• AIM OF THE EXERCISE
Leave the pictures out and quote every line from the start of the listing to the line with "from mathutils.bvhtree import BVHTree", inclusive.

• GIVEN DATA
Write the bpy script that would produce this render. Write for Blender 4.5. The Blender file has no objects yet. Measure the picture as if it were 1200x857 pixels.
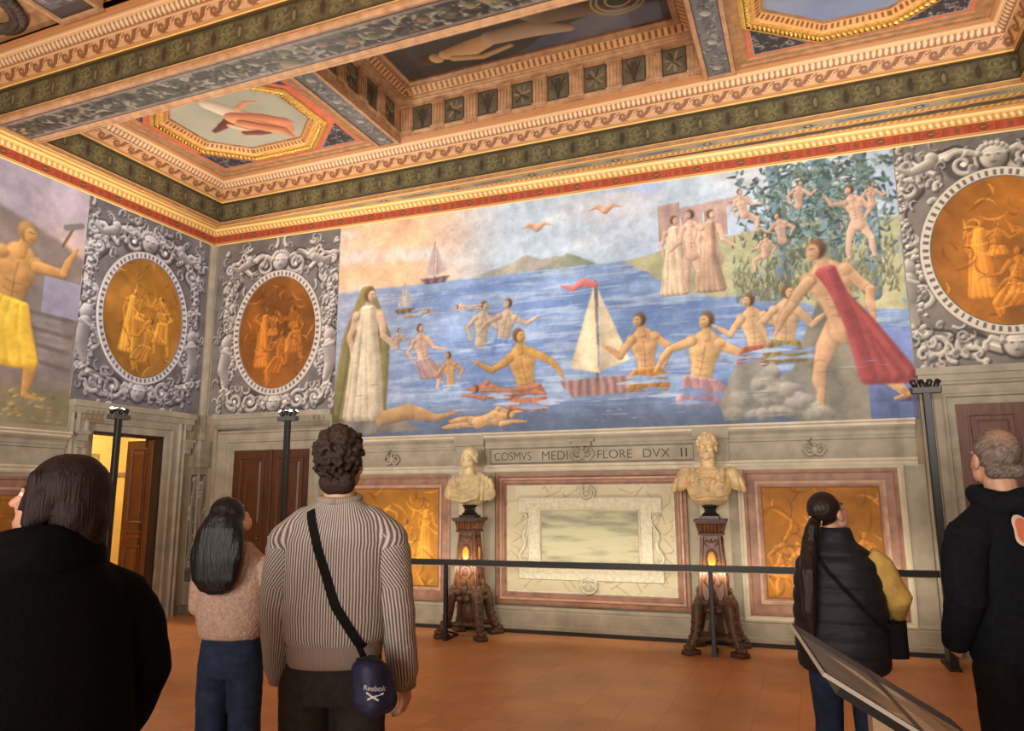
import bpy, math, random
import numpy as np
from mathutils import Matrix, Vector
from mathutils.bvhtree import BVHTree

# ------------------------------------------------------------------ camera
SC = bpy.context.scene
COL = SC.collection
A_WALL = math.radians(2.3)          # the long wall runs slightly out of square with the ceiling beams
CAM = (8.259, -8.307, 1.6)
YAW, PITCH, ROLL = math.radians(21.9), math.radians(10.05), math.radians(-0.3)


def camera_axes():
    cp, sp, cy, sy = math.cos(PITCH), math.sin(PITCH), math.cos(YAW), math.sin(YAW)
    f = Vector((-sy * cp, cy * cp, sp))
    r = Vector((cy, sy, 0))
    u = r.cross(f)
    return r * math.cos(ROLL) + u * math.sin(ROLL), u * math.cos(ROLL) - r * math.sin(ROLL), f


cam_d = bpy.data.cameras.new('camera')
cam_d.sensor_width = 36
cam_d.lens = 860 / 1200 * 36
cam_d.clip_start = 0.05
cam = bpy.data.objects.new('camera', cam_d)
COL.objects.link(cam)
_r, _u, _f = camera_axes()
cam.matrix_world = Matrix(((_r.x, _u.x, -_f.x, CAM[0]), (_r.y, _u.y, -_f.y, CAM[1]), (_r.z, _u.z, -_f.z, CAM[2]), (0, 0, 0, 1)))
SC.camera = cam
SC.view_settings.view_transform = 'Standard'
SC.view_settings.look = 'None'
SC.view_settings.gamma = 1
SC.view_settings.exposure = 0.6
SC.view_settings.use_curve_mapping = False

# ------------------------------------------------------------------ world, lamps of the room, added fill light
w = bpy.data.worlds.new('world')
SC.world = w
w.use_nodes = True
w.node_tree.nodes['Background'].inputs[0].default_value = (1.0, 0.86, 0.72, 1)
w.node_tree.nodes['Background'].inputs[1].default_value = 0.05


def fw(u, o, z):
    """a point u metres along the long wall, o metres out from it"""
    return Vector((u * math.cos(A_WALL) + o * math.sin(A_WALL), u * math.sin(A_WALL) - o * math.cos(A_WALL), z))


def lw(u, o, z):
    return Vector((o, u, z))


def aim(o, target):
    d = Vector(target) - o.location
    o.rotation_euler = d.to_track_quat('-Z', 'Y').to_euler()


def spot(name, loc, target, power, angle, blend, color, size=0.06):
    l = bpy.data.lights.new(name, 'SPOT')
    l.energy, l.spot_size, l.spot_blend, l.color, l.shadow_soft_size = power, math.radians(angle), blend, color, size
    o = bpy.data.objects.new(name, l)
    COL.objects.link(o)
    o.location = loc
    aim(o, target)
    return o


def area(name, loc, target, power, sx, sy, color, spread=180):
    l = bpy.data.lights.new(name, 'AREA')
    l.shape = 'RECTANGLE'
    l.energy, l.size, l.size_y, l.color, l.spread = power, sx, sy, color, math.radians(spread)
    o = bpy.data.objects.new(name, l)
    COL.objects.link(o)
    o.location = loc
    aim(o, target)
    return o


WARM = (1.0, 0.93, 0.83)
NEUT = (0.96, 0.98, 1.0)
# museum spots on stands along the near and right walls, aimed over the visitors' heads at the long wall
for x, tx, p in ((1.6, 1.6, 620), (3.6, 3.6, 600), (5.6, 5.4, 560), (7.6, 7.3, 600), (9.6, 9.4, 740)):
    spot('spot_lamp', (x, -10.6, 2.65), (tx, 0, 4.35), p, 33, 0.7, NEUT)
spot('spot_lamp', (11.4, -3.4, 2.65), (0, -2.2, 4.3), 900, 34, 0.7, NEUT)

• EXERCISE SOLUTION
Write the bpy script that would produce this render. Write for Blender 4.5. The Blender file has no objects yet. Measure the picture as if it were 1200x857 pixels.
import bpy, math, random
import numpy as np
from mathutils import Matrix, Vector
from mathutils.bvhtree import BVHTree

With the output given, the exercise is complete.